Gorman even tossed out the prospect of eliminating all middle school sports programs. To his credit, he apparently has stopped short of threatening to snatch crayons from kindergarten classrooms.
The notion that CMS must resort to cutting hundreds of teachers and middle school athletics to get its budget in line is patently absurd, unless you consider the gross spending binge that has occurred over the last half-decade, much of it coming under the watch of the latest change-agent superintendent: Millions of dollars to expand an already bloated bureaucracy through the addition of so-called community learning centers, which even proponents concede do absolutely zilch to advance student achievement; a nearly 30 percent increase in top-heavy administrators pulling down six-figure paychecks; hundreds of millions of dollars in misprioritized school construction projects that placed a premium on petty politics instead of physical realities; and millions of dollars more on a slick public relations machine to assure folks that everything was fine.
In that context, it's relatively easy to see how CMS has worked itself into dire fiscal straits, while barely budging student achievement levels in some areas and losing ground in others.

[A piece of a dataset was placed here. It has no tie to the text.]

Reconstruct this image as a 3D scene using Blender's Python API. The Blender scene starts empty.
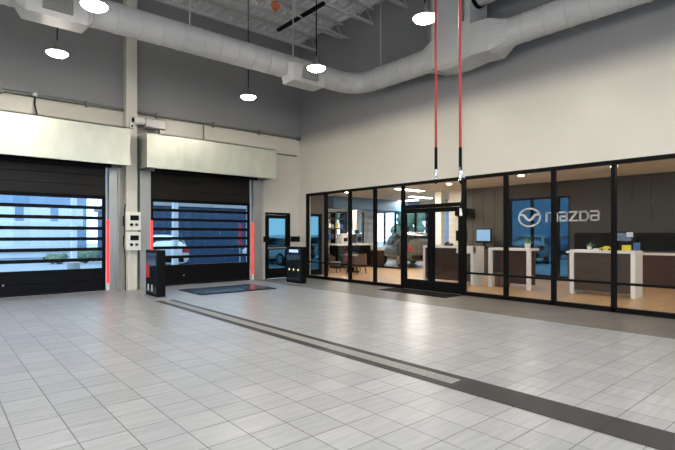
import bpy, bmesh, math, random
from mathutils import Vector, Matrix
random.seed(7)
sc = bpy.context.scene
COL = sc.collection
PI = math.pi

# ------------------------------------------------------------------ materials
def new_mat(name):
    m = bpy.data.materials.new(name)
    m.use_nodes = True
    nt = m.node_tree
    b = nt.nodes['Principled BSDF']
    return m, nt, b

def setin(node, **kw):
    for k, v in kw.items():
        node.inputs[k.replace('_', ' ')].default_value = v

def rgb(c):
    return (c[0], c[1], c[2], 1.0)

def plain(name, col, rough=0.5, metal=0.0, var=0.06, scale=6.0, spec=0.5, bump=0.0, stretch=(1, 1, 1)):
    """Procedural base: a colour that wanders a little with noise."""
    m, nt, b = new_mat(name)
    tc = nt.nodes.new('ShaderNodeTexCoord')
    mp = nt.nodes.new('ShaderNodeMapping'); mp.inputs['Scale'].default_value = stretch
    nt.links.new(tc.outputs['Object'], mp.inputs['Vector'])
    n = nt.nodes.new('ShaderNodeTexNoise'); setin(n, Scale=scale, Detail=4.0)
    nt.links.new(mp.outputs['Vector'], n.inputs['Vector'])
    r = nt.nodes.new('ShaderNodeMix'); r.data_type = 'RGBA'
    r.inputs['A'].default_value = rgb([max(0, x * (1 - var)) for x in col])
    r.inputs['B'].default_value = rgb([min(1, x * (1 + var)) for x in col])
    nt.links.new(n.outputs['Fac'], r.inputs['Factor'])
    nt.links.new(r.outputs['Result'], b.inputs['Base Color'])
    b.inputs['Roughness'].default_value = rough
    b.inputs['Metallic'].default_value = metal
    b.inputs['Specular IOR Level'].default_value = spec
    if bump:
        bp = nt.nodes.new('ShaderNodeBump'); bp.inputs['Strength'].default_value = bump
        bp.inputs['Distance'].default_value = 0.01
        nt.links.new(n.outputs['Fac'], bp.inputs['Height'])
        nt.links.new(bp.outputs['Normal'], b.inputs['Normal'])
    return m

def emit(name, col, strength):
    m, nt, b = new_mat(name)
    b.inputs['Base Color'].default_value = rgb(col)
    b.inputs['Emission Color'].default_value = rgb(col)
    b.inputs['Emission Strength'].default_value = strength
    return m

def glass(name, tint=(0.93, 0.96, 0.97), refl=1.0, rough=0.0):
    """Thin architectural glazing: see-through with a Fresnel reflection."""
    m, nt, b = new_mat(name)
    nt.nodes.remove(b)
    out = nt.nodes['Material Output']
    t = nt.nodes.new('ShaderNodeBsdfTransparent'); t.inputs['Color'].default_value = rgb(tint)
    g = nt.nodes.new('ShaderNodeBsdfGlossy'); g.inputs['Roughness'].default_value = rough
    fr = nt.nodes.new('ShaderNodeFresnel'); ge = nt.nodes.new('ShaderNodeNewGeometry')
    ior = nt.nodes.new('ShaderNodeMapRange')      # same 1.45 on the way in and on the way out of the thin pane
    ior.inputs['To Min'].default_value = 1.45; ior.inputs['To Max'].default_value = 1 / 1.45
    nt.links.new(ge.outputs['Backfacing'], ior.inputs['Value']); nt.links.new(ior.outputs['Result'], fr.inputs['IOR'])
    mul = nt.nodes.new('ShaderNodeMath'); mul.operation = 'MULTIPLY'; mul.inputs[1].default_value = refl
    mix = nt.nodes.new('ShaderNodeMixShader')
    nt.links.new(fr.outputs['Fac'], mul.inputs[0])
    nt.links.new(mul.outputs[0], mix.inputs['Fac'])
    nt.links.new(t.outputs[0], mix.inputs[1])
    nt.links.new(g.outputs[0], mix.inputs[2])
    nt.links.new(mix.outputs[0], out.inputs['Surface'])
    return m

def tiles(name, c1, c2, cm, size, loc, mortar=0.005, rough=0.35, streak=(1.2, 12, 1), offset=0.0, height=None, amount=0.5):
    m, nt, b = new_mat(name)
    tc = nt.nodes.new('ShaderNodeTexCoord')
    mp = nt.nodes.new('ShaderNodeMapping'); mp.inputs['Location'].default_value = loc
    nt.links.new(tc.outputs['Object'], mp.inputs['Vector'])
    br = nt.nodes.new('ShaderNodeTexBrick')
    br.offset = offset; br.squash = 1.0
    setin(br, Scale=1.0, Mortar_Size=mortar, Mortar_Smooth=0.1, Bias=0.0, Brick_Width=size, Row_Height=height or size)
    br.inputs['Color1'].default_value = rgb(c1); br.inputs['Color2'].default_value = rgb(c2)
    br.inputs['Mortar'].default_value = rgb(cm)
    nt.links.new(mp.outputs['Vector'], br.inputs['Vector'])
    mp2 = nt.nodes.new('ShaderNodeMapping'); mp2.inputs['Scale'].default_value = streak
    nt.links.new(tc.outputs['Object'], mp2.inputs['Vector'])
    n = nt.nodes.new('ShaderNodeTexNoise'); setin(n, Scale=1.6, Detail=6.0, Roughness=0.6)
    nt.links.new(mp2.outputs['Vector'], n.inputs['Vector'])
    cr = nt.nodes.new('ShaderNodeMapRange')
    cr.inputs['From Min'].default_value = 0.25; cr.inputs['From Max'].default_value = 0.75
    cr.inputs['To Min'].default_value = 1 - amount * 0.5; cr.inputs['To Max'].default_value = 1 + amount * 0.25
    nt.links.new(n.outputs['Fac'], cr.inputs['Value'])
    mx = nt.nodes.new('ShaderNodeMix'); mx.data_type = 'RGBA'; mx.blend_type = 'MULTIPLY'
    mx.inputs['Factor'].default_value = 1.0
    nt.links.new(br.outputs['Color'], mx.inputs['A'])
    nt.links.new(cr.outputs['Result'], mx.inputs['B'])
    nt.links.new(mx.outputs['Result'], b.inputs['Base Color'])
    b.inputs['Roughness'].default_value = rough
    bp = nt.nodes.new('ShaderNodeBump'); bp.inputs['Strength'].default_value = 0.25; bp.inputs['Distance'].default_value = 0.003
    bp.invert = True
    nt.links.new(br.outputs['Fac'], bp.inputs['Height'])
    nt.links.new(bp.outputs['Normal'], b.inputs['Normal'])
    return m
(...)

The sad part is that Gorman and a majority of the school board refuse to open their eyes.
A fiscally conservative minority of the school board that includes Larry Gauvreau, Kaye McGarry and Ken Gjertsen has for years begged, pleaded, cajoled and baited their colleagues to reduce CMS' budget by at least 10 percent – and for their efforts were tagged as child-hating villains bent on destroying public education. The spending sprees continued unabated and, well, what do you know – now we're left to ponder killing middle school athletics to simply stay afloat.
Gauvreau lasted less than a half hour into last week's budget workshop, before he blew a gasket and left after learning that Gorman & Co. hadn't compiled a budget projection that included a 10 percent reduction in spending, which he had requested. Like he has requested lo these may years.
"It's a circus in there. It's a circus and I'm not wasting time with that," Gauvreau told News 14, which caught up to him in the hallway. "We've got bigger fish to fry than what's going on in there. The CMS school budget is horribly inflated and they use these environments to condition the public into seeking more."